The deviation to this law is shown through the process and pictures below:
First, there is the non-right triangle ABC. An imaginary perpendicular line is drawn to cut angle B. The imaginary line is labeled as h.

The perpendicular line created (2) right triangles. From there, the basic trig functions of sin (opposite/hypotenuse) can be used for angle A and C. The trig functions are then rearranged to equal to h.  

Since both functions are now equal to h, they can be equal to one another. Both are then over the corresponding sides used (sides a and c). Simplification can be done and the law is finished. (*Note: this implies the same for B if the perpendicular line was cut either from angle A or C)

4. Area formulas - How is the “area of an oblique” triangle derived?  How does it relate to the area formula that you are familiar with?

The area of an oblique triangle is derived from the triangle area equation and a trig function.

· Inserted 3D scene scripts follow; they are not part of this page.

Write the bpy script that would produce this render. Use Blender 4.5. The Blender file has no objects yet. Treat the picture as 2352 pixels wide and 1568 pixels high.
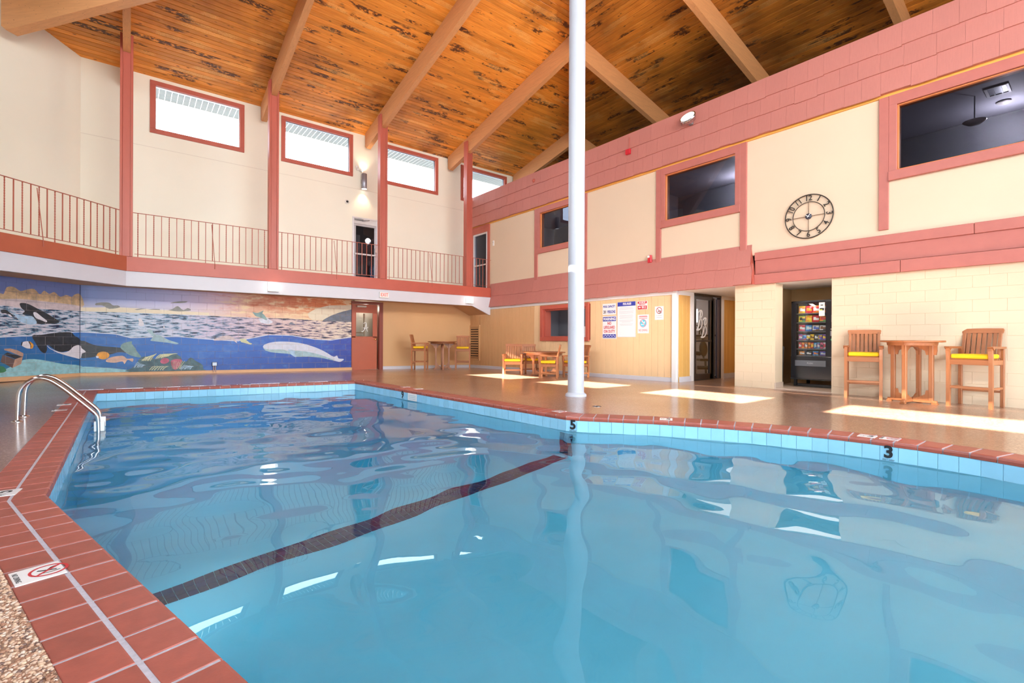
import bpy, math, random
import numpy as np
from mathutils import Matrix, Vector

# ---------------------------------------------------------------- camera, sky, sun, exposure
SC = bpy.context.scene
COL = SC.collection
random.seed(7)
H = 1.05
_f, _roll = 1100.0, 0.0042
_th = math.atan((1176 - 297) / _f)
Fv = Vector((math.sin(_th), math.cos(_th), 0)); Rv = Vector((math.cos(_th), -math.sin(_th), 0)); Uv = Vector((0, 0, 1))
_cr, _sr = math.cos(_roll), math.sin(_roll)
_X = Rv * _cr + Uv * _sr; _Y = Uv * _cr - Rv * _sr; _Z = -Fv
cam = bpy.data.cameras.new('camera'); camo = bpy.data.objects.new('camera', cam); COL.objects.link(camo)
camo.matrix_world = Matrix(((_X.x, _Y.x, _Z.x, 0), (_X.y, _Y.y, _Z.y, 0), (_X.z, _Y.z, _Z.z, H), (0, 0, 0, 1)))
cam.sensor_width = 36; cam.lens = _f / 2352 * 36; cam.shift_y = -3 / 2352; cam.clip_start = 0.05; cam.clip_end = 300
SC.camera = camo

W = bpy.data.worlds.new('world'); SC.world = W; W.use_nodes = True
_bg = W.node_tree.nodes['Background']; _bg.inputs[0].default_value = (0.80, 0.90, 1.0, 1); _bg.inputs[1].default_value = 12.0

def light(name, kind, loc, energy, color=(1, 1, 1), aim=None, **kw):
    d = bpy.data.lights.new(name, kind); d.energy = energy; d.color = color
    for k, v in kw.items(): setattr(d, k, v)
    o = bpy.data.objects.new(name, d); COL.objects.link(o); o.location = loc
    if aim: o.rotation_euler = (Vector(aim) - Vector(loc)).to_track_quat('-Z', 'Y').to_euler()
    return o
light('sun', 'SUN', (-20, 6, 14), 150.0, (1.0, 0.95, 0.87), aim=(-19, 6.02, 13.415), angle=0.009)
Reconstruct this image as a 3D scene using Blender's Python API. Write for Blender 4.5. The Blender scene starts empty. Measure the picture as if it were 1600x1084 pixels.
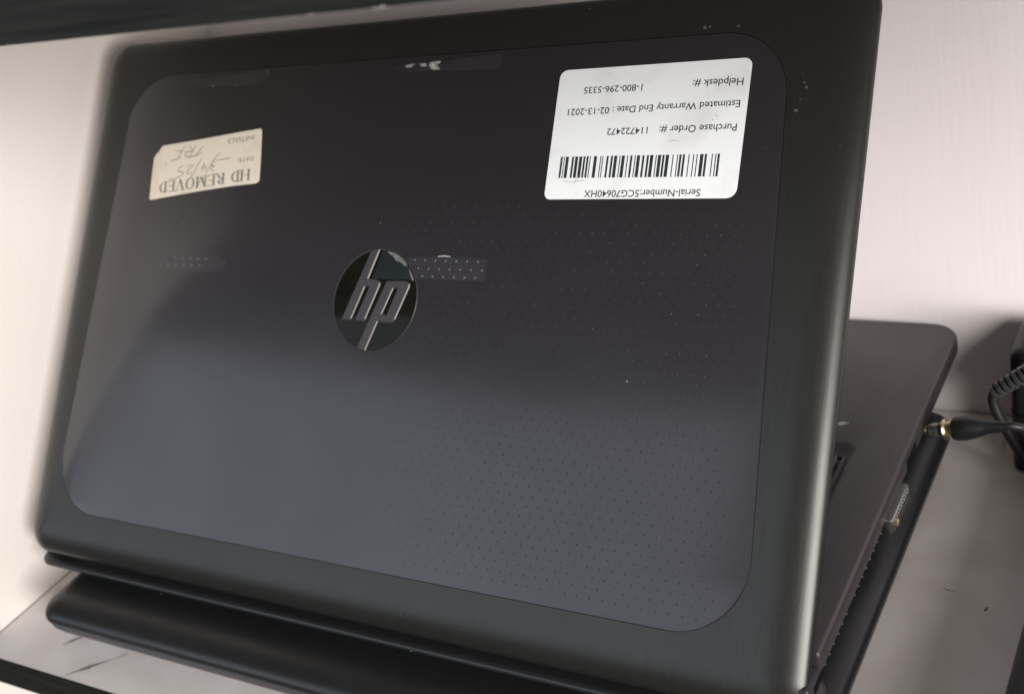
import bpy, bmesh, math, random
from mathutils import Vector, Matrix, Euler
random.seed(7)
S = 0.001                       # everything is laid out in millimetres
SC = bpy.context.scene
COL = SC.collection
R = math.radians

# ------------------------------------------------------------------ camera
cam_d = bpy.data.cameras.new('camera')
cam = bpy.data.objects.new('camera', cam_d); COL.objects.link(cam)
cam.location = (503.19*S, -263.19*S, 303.81*S)
cam.rotation_euler = Euler((1.0785, 0.2214, 0.5120), 'XYZ')
cam_d.sensor_width = 36.0
cam_d.lens = 36.0*1917.6/1600.0
cam_d.clip_start = 0.02; cam_d.clip_end = 50
cam_d.dof.use_dof = True
cam_d.dof.focus_distance = 0.440
cam_d.dof.aperture_fstop = 12.0
SC.camera = cam

# ------------------------------------------------------------------ world: dim room light
world = bpy.data.worlds.new('World'); SC.world = world
world.use_nodes = True
bg = world.node_tree.nodes['Background']
bg.inputs[0].default_value = (1.0, 0.93, 0.88, 1); bg.inputs[1].default_value = 0.145

# ------------------------------------------------------------------ lamps: the open shop front and a bright opening on the right
def area(name, loc, target, sx, sy, power, col, spread=180):
    l = bpy.data.lights.new(name, 'AREA'); l.shape = 'RECTANGLE'
    l.size = sx; l.size_y = sy; l.energy = power; l.color = col
    l.spread = R(spread)
    o = bpy.data.objects.new(name, l); COL.objects.link(o)
    o.location = loc
    o.rotation_euler = (Vector(target)-Vector(loc)).to_track_quat('-Z', 'Z').to_euler()
    return o
area('front_daylight', (-1.35, -1.60, 0.92), (-1.35, 0.0, 0.92), 2.9, 1.50, 26.5, (0.755, 0.83, 0.98))
area('right_daylight', (1.66, -0.86, 0.50), (0.35, 0.05, 0.05), 1.2, 0.5, 58.0, (1.0, 0.95, 0.93))

SC.view_settings.view_transform = 'Standard'
SC.view_settings.look = 'None'
SC.view_settings.exposure = 0.0
SC.view_settings.gamma = 1.0

# ------------------------------------------------------------------ materials
def new_mat(name):
    m = bpy.data.materials.new(name); m.use_nodes = True
    nt = m.node_tree; p = nt.nodes['Principled BSDF']
    return m, nt, p
def simple(name, col, rough=0.5, metal=0.0, spec=0.5, noise=0.0, nscale=60, bump=0.0, bscale=400, coat=0.0):
    m, nt, p = new_mat(name)
    p.inputs['Base Color'].default_value = (*col, 1)
    p.inputs['Roughness'].default_value = rough
    p.inputs['Metallic'].default_value = metal
    p.inputs['Specular IOR Level'].default_value = spec
    p.inputs['Coat Weight'].default_value = coat
    tc = nt.nodes.new('ShaderNodeTexCoord')
    if noise > 0:
        n = nt.nodes.new('ShaderNodeTexNoise'); n.inputs['Scale'].default_value = nscale
        n.inputs['Detail'].default_value = 6
        nt.links.new(tc.outputs['Object'], n.inputs['Vector'])
        mp = nt.nodes.new('ShaderNodeMapRange')
        mp.inputs[3].default_value = 1-noise; mp.inputs[4].default_value = 1+noise
        mp.inputs[1].default_value = 0.3; mp.inputs[2].default_value = 0.7
        nt.links.new(n.outputs['Fac'], mp.inputs[0])
        mx = nt.nodes.new('ShaderNodeVectorMath'); mx.operation = 'SCALE'
        mx.inputs[0].default_value = col
        nt.links.new(mp.outputs[0], mx.inputs['Scale'])
        nt.links.new(mx.outputs[0], p.inputs['Base Color'])
    if bump > 0:
        n2 = nt.nodes.new('ShaderNodeTexNoise'); n2.inputs['Scale'].default_value = bscale
        n2.inputs['Detail'].default_value = 4
        nt.links.new(tc.outputs['Object'], n2.inputs['Vector'])
        b = nt.nodes.new('ShaderNodeBump'); b.inputs['Strength'].default_value = bump
        b.inputs['Distance'].default_value = 0.0003
        nt.links.new(n2.outputs['Fac'], b.inputs['Height'])
        nt.links.new(b.outputs[0], p.inputs['Normal'])
    return m

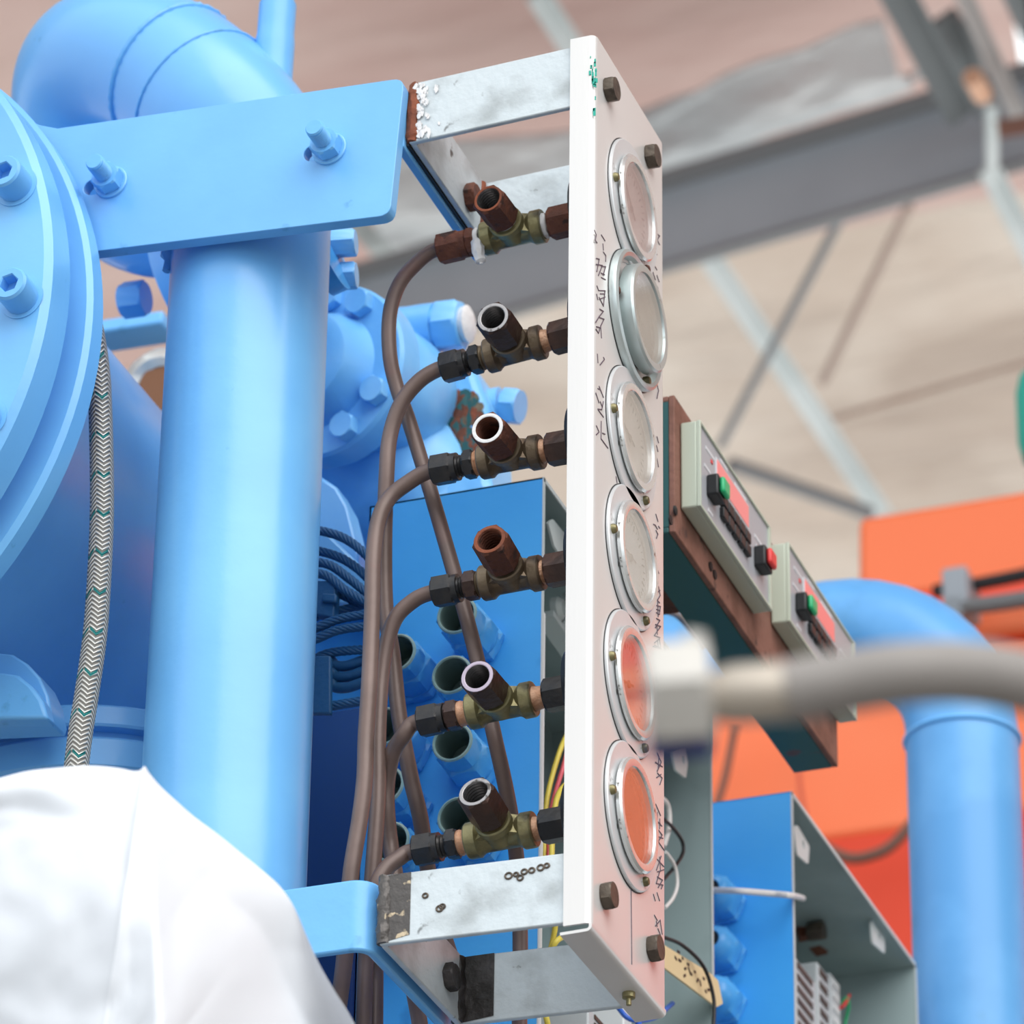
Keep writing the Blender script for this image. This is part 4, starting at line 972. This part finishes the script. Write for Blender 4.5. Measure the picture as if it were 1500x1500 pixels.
# ================================================================== blurred hose in front
D = 1.16
hs = thing('hydraulic_hose', ray(1050, 1010, D), 'blurred grey hydraulic hose with steel end fitting close to the viewer', 'hose')
def HP(x, y, d=D): return ray(x, y, d)
MB().tube([HP(1150,1014), HP(1230,1000), HP(1320,986), HP(1410,984,D+.005), HP(1500,998,D+.01), HP(1620,1035,D+.02), HP(1800,1120,D+.04)], sz(47, HP(1300,990)), 32, n=8).build('hose', M_hosef, hs)
MB().tube([HP(1040,1022), HP(1075,1018), HP(1155,1012), HP(1162,1012)], [sz(36,HP(1100,1020)), sz(44,HP(1100,1020)), sz(44,HP(1100,1020)), sz(40,HP(1100,1020))], 32).build('ferrule', M_ferr, hs)
a = HP(948,1022); d = HP(1040,1016)-a; hexnut(MB(), a, d, sz(84,a), d.length, rot=.2).build('swivel_nut', M_fitw, hs, ang=25)
MB().tube([HP(1030,1018), HP(1046,1017)], sz(30,a), 24).build('neck', M_bolt, hs)
MB().obox(HP(996,1088), d.normalized()*sz(46,a), UP*sz(22,a), FW*sz(30,a)).build('navy_band', M_navy, hs, bevel=.001)
MB().tube([HP(1015,958), HP(1020,925)], [sz(26,a), sz(14,a)], 24).build('elbow_boss', M_fitw, hs)

# ================================================================== white sheeting in front, lower left
ol_ = [(-260,1260),(-120,1180),(-40,1150),(0,1139),(40,1129),(85,1124),(130,1121),(170,1124),(196,1129),(206,1127),(212,1122),(219,1132),(236,1152),(262,1176),(285,1196),(320,1222),(352,1248),(385,1275),(412,1300),(432,1330),(450,1372),(468,1412),(490,1450),(512,1485),(540,1540),(580,1640),(620,1800)]
cen = (120, 1700); ds0 = 2.18
ws = MB(); N = 120
op = catmull([V((x,y,0)) for x,y in ol_], 5); M_ = 46; vs = []
for j in range(M_+1):
    t = j/M_
    for i, p in enumerate(op):
        s_ = math.sin(min(t*1.0,1)*PI/2) if t < 1 else 1
        x = cen[0]+(p.x-cen[0])*s_; y = cen[1]+(p.y-cen[1])*s_
        dd = -.20*math.cos(t*PI/2)
        # the crease that runs down from the little peak splits it into two slopes
        cxx = 216+ (y-1120)*.05
        tt = max(0, min(1, (1-t)*3)); dd += tt*(.00050*max(0, x-cxx) + .00034*max(0, cxx-x))
        w = V((x*.010, y*.010, 3)); 
        L_ = x < cxx
        amp = (.0105 if L_ else .003)*min(1, abs(x-cxx)/40)*(1-t**5)
        q1 = (x*.55+y*.85); q2 = (x*.85-y*.55)        # folds run from upper right to lower left
        dd += amp*(noise.noise(V((q1*.006, q2*.0022, 3)))*1.2 + .8*(1-2*abs(noise.noise(V((q1*.011+1.5*noise.noise(V((x*.004,y*.004,1))), q2*.003, 7))))) + .25*noise.noise(V((x*.02, y*.02, 5))))
        vs.append(ray(x, y, ds0+dd))
n_ = len(op)
fs = [(j*n_+i, j*n_+i+1, (j+1)*n_+i+1, (j+1)*n_+i) for j in range(M_) for i in range(n_-1)]
o_ = len(vs)
# back of the sheet falls away behind
for i, p in enumerate(op):
    vs.append(ray(p.x, p.y+25, ds0+.03))
for i, p in enumerate(op): vs.append(ray(cen[0]+(p.x-cen[0])*.9, p.y+140, ds0+.10))
for q in (0, 1):
    b_ = M_*n_ if q == 0 else o_
    t_ = o_ if q == 0 else o_+n_
    fs += [(b_+i, b_+i+1, t_+i+1, t_+i) for i in range(n_-1)]
ws.add(vs, fs)
o = ws.build('white_sheeting', M_cloth, ang=180, sub=1); tag(o, 'wrinkled bright white sheeting in the lower left corner', 'sheeting')
# ================================================================== roof, steelwork, floor, light
RZ = 7.6
g = MB(); nx, ny = 60, 60
def roofpatch(name, x0, x1, y0, y1, z0, z1, m_, amp):
    mb = MB(); N1, N2 = 90, 70; vs = []
    for j in range(N2+1):
        for i in range(N1+1):
            x = x0+(x1-x0)*i/N1; y = y0+(y1-y0)*j/N2; z = z0+(z1-z0)*j/N2
            vs.append(V((x, y, z+amp*noise.noise(V((x*.5,y*1.3,1)))+amp*.5*noise.noise(V((x*1.1,y*3.1,4))))))
    mb.add(vs, [(j*(N1+1)+i, j*(N1+1)+i+1, (j+1)*(N1+1)+i+1, (j+1)*(N1+1)+i) for j in range(N2) for i in range(N1)])
    o = mb.build(name, m_, ang=180); tag(o, kind='structure'); return o
bl = onZ(560, 520, RZ); b2_ = onZ(1400, 300, RZ)
YS = 7.3
roofpatch('ceiling', -16, 22, -.5, YS, RZ-.05, RZ, M_roof, .05)
roofpatch('ceiling_far', -22, 26, YS, 40, RZ, RZ-1.2, M_roof2, .10)
# floor
f_ = MB().box((-45,-45,-.2),(45,45,0)).build('floor', M_floor); tag(f_, kind='structure')
# main grey beam
BZ = 6.6
A = onZ(250, 603, BZ); B = onZ(1720, 176, BZ)
dirb = (B-A).normalized(); h_ = .19; wf = .12
bm_ = thing('roof_beam', (A+B)/2, 'long grey steel roof beam running across behind the panel, blurred', 'beam')
MB().bar(A+AZ*h_/2, B+AZ*h_/2, .02, h_).build('web', M_steelb, bm_); MB().bar(A, B, .03, .010).build('lower_flange', M_steeld, bm_); MB().bar(A+AZ*h_, B+AZ*h_, wf, .014).build('upper_flange', M_steeld, bm_)  # flanges darker than the web, their shade put into the colour
def member(px0, py0, z0, px1, py1, z1, wpx, m_, lab, name='truss_member', cat='steel member', grp=None, flat=True):
    a = onZ(px0, py0, z0); b = onZ(px1, py1, z1); w = sz(wpx, (a+b)/2)
    mb = MB()
    if flat:
        d = (b-a).normalized(); e = d.cross(FW).normalized(); u = d.cross(e)
        mb.obox((a+b)/2, (b-a)/2, e*w/2, u*w*.12); mb.obox((a+b)/2+e*w*.42+u*w*.25, (b-a)/2, e*w*.08, u*w*.35)
    else: mb.cyl(a, b, w/2, 12)
    o = mb.build(name, m_); tag(o, lab, cat, grp); return o
member(1030,365,6.9, 1290,752,6.9, 30, M_steell, 'pale galvanised diagonal from the beam down to the orange girder')
member(505,310,6.9, 612,425,6.9, 30, M_steell, 'pale galvanised diagonal seen left of the top tee fitting')
member(1232,318,6.7, 1056,652,6.7, 14, M_steeld, 'dark thin brace crossing the pale diagonal', flat=False)
member(1332,300,7.2, 1205,560,7.2, 14, M_brownst2, 'faint brown brace right of the dark one', flat=False)
member(1070,680,6.8, 1275,752,6.8, 22, M_steeld, 'dark strut meeting the foot of the pale diagonal', flat=False)
member(1200,622,7.1, 1560,520,7.1, 16, M_roof2, 'faint beige purlin low at the right', flat=False)
member(785,-10,6.9, 862,110,6.9, 34, M_steell, 'pale galvanised strut rising above the top of the panel')
member(1300,-30,6.7, 1408,170,6.7, 46, M_dkst, 'broad grey-green column bracket at upper right')
member(1400,-30,6.5, 1500,190,6.5, 24, M_grst, 'grey strut at the upper right corner')
member(1452,150,6.5, 1454,260,6.5, 20, M_steell, 'short pale post where the roof beam ends', flat=False)
member(1446,245,6.5, 1540,430,6.5, 30, M_steell, 'pale diagonal running out at the right edge below the beam')
member(1462,190,6.4, 1580,172,6.4, 26, M_brownst, 'brown steel plate right of the beam end')
member(1375,30,6.95, 1440,190,6.95, 60, M_dkst, 'dark gusset plate between the upper right struts')
member(1475,-30,6.6, 1560,150,6.6, 34, M_dkst, 'dark strut along the skylight edge')
member(1424,112,6.45, 1440,140,6.45, 30, M_peach, 'pale orange insulator knob among the upper right struts', 'insulator_knob', 'knob', None, False)
# skylight
q = [onZ(x, y, 7.3) for x, y in ((1470,-60),(1620,-60),(1620,150),(1500,120))]
o = MB().prism(q, AZ*.03).build('skylight', M_sky); tag(o, 'bright skylight sheet at the upper right corner', 'skylight')
# sagging silver foil lining
mb = MB(); cs = [(930,162,7.25),(1290,26,7.25),(1350,112,7.2),(935,268,7.2)]
c4 = [onZ(*c) for c in cs]; N1, N2 = 60, 30; vs = []
for j in range(N2+1):
    for i in range(N1+1):
        u, v = i/N1, j/N2
        p = (c4[0]*(1-u)+c4[1]*u)*(1-v)+(c4[3]*(1-u)+c4[2]*u)*v
        p = p+AZ*(.03*noise.noise(V((u*2.2+v*3,v*4,2)))+.012*noise.noise(V((u*5,v*9,6)))-.08*math.sin(v*PI))
        vs.append(p)
mb.add(vs, [(j*(N1+1)+i, j*(N1+1)+i+1, (j+1)*(N1+1)+i+1, (j+1)*(N1+1)+i) for j in range(N2) for i in range(N1)])
o = mb.build('foil_lining', M_foil, ang=180); s_ = o.modifiers.new('thickness','SOLIDIFY'); s_.thickness = .01; tag(o, 'sagging silver foil sheet under the roof above the grey beam', 'foil')
mb = MB(); cs = [(540,215,7.2),(850,190,7.2),(850,345,7.1),(560,395,7.1)]
c4 = [onZ(*c) for c in cs]; vs = []
for j in range(N2+1):
    for i in range(N1+1):
        u, v = i/N1, j/N2
        p = (c4[0]*(1-u)+c4[1]*u)*(1-v)+(c4[3]*(1-u)+c4[2]*u)*v
        vs.append(p+AZ*(.02*noise.noise(V((u*2.2+v*3,v*5,7)))-.08*math.sin(v*PI)))
mb.add(vs, [(j*(N1+1)+i, j*(N1+1)+i+1, (j+1)*(N1+1)+i+1, (j+1)*(N1+1)+i) for j in range(N2) for i in range(N1)])
o = mb.build('foil_lining', M_foil, ang=180); s_ = o.modifiers.new('thickness','SOLIDIFY'); s_.thickness = .01; tag(o, 'dull silver foil sheet behind the upper steel bracket', 'foil')
# teal hanging thing at the right edge
tl_ = ray(1537, 612, 5.0)
o = MB().lathe([(.02,-.05),(.03,-.048),(.034,-.03),(.034,.03),(.03,.048),(.02,.05)], tl_, AZ, 28).build('teal_lamp', M_teal); tag(o, 'teal blurred lamp body at the right edge', 'lamp')
MB().cyl(tl_+AZ*.05, tl_+AZ*1.2, .004, 8).build('cord', M_blackp, o)

# ------------------------------------------------------------------ light
w = bpy.data.worlds.new('world'); sc.world = w; w.use_nodes = True
bg = w.node_tree.nodes['Background']; bg.inputs['Color'].default_value = (.89,.955,1,1); bg.inputs['Strength'].default_value = 1.4
for nm, loc, sx, sy, en in (('roof_fill_light', (1,9,4.2), 16, 10, 690), ('roof_fill_light', (1,21,4.2), 22, 10, 800)):  # added unseen area lights that brighten the roof from below
    ld = bpy.data.lights.new(nm, 'AREA'); ld.shape = 'RECTANGLE'; ld.size = sx; ld.size_y = sy; ld.energy = en; ld.color = (.95,1,1)
    lo_ = bpy.data.objects.new(nm, ld); C.objects.link(lo_); lo_.location = loc; lo_.rotation_euler = (PI,0,0)
sd = bpy.data.lights.new('sun', 'SUN'); sd.energy = 2.6; sd.angle = math.radians(65); sd.color = (1,.965,.92)
so = bpy.data.objects.new('sun', sd); C.objects.link(so)
so.rotation_euler = (V((-.60,.57,-.72))).to_track_quat('-Z', 'Y').to_euler()
sc.view_settings.view_transform = 'Standard'; sc.view_settings.look = 'None'; sc.view_settings.exposure = 0; sc.view_settings.gamma = 1
sc.view_settings.use_curve_mapping = False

The area of any triangle is (1a) A=1/2bh, where b is the base and h is the height. However, in an oblique triangle, the height is not given and the sin trig function must be used.
With the oblique triangle provided as an example, triangle ABC is cut perpendicularly in half from angle B to create 2 right triangles with the sharing side of h. Side h must be used with sin, in this example sin C is used with h/a (sin A could have been used as well). (1b)The sin trig function is rearranged to equal h.

Since the sin trig function now equals to h, it can be substituted into the (1a) area of triangles. (*Note: the perpendicular line from the beginning can cut any angle and create in total 3 ways to find the area with the same concept).

     It relates to the formula we are familiar with since it is mostly substitution, the new equation has parts from the old one. The triangle is still multiplied by 1/2 and consists of 2 sides. However in the new one, it also consists of an angle which is in between the two sides used. In the original one, meanwhile, uses the base and the perpendicular height.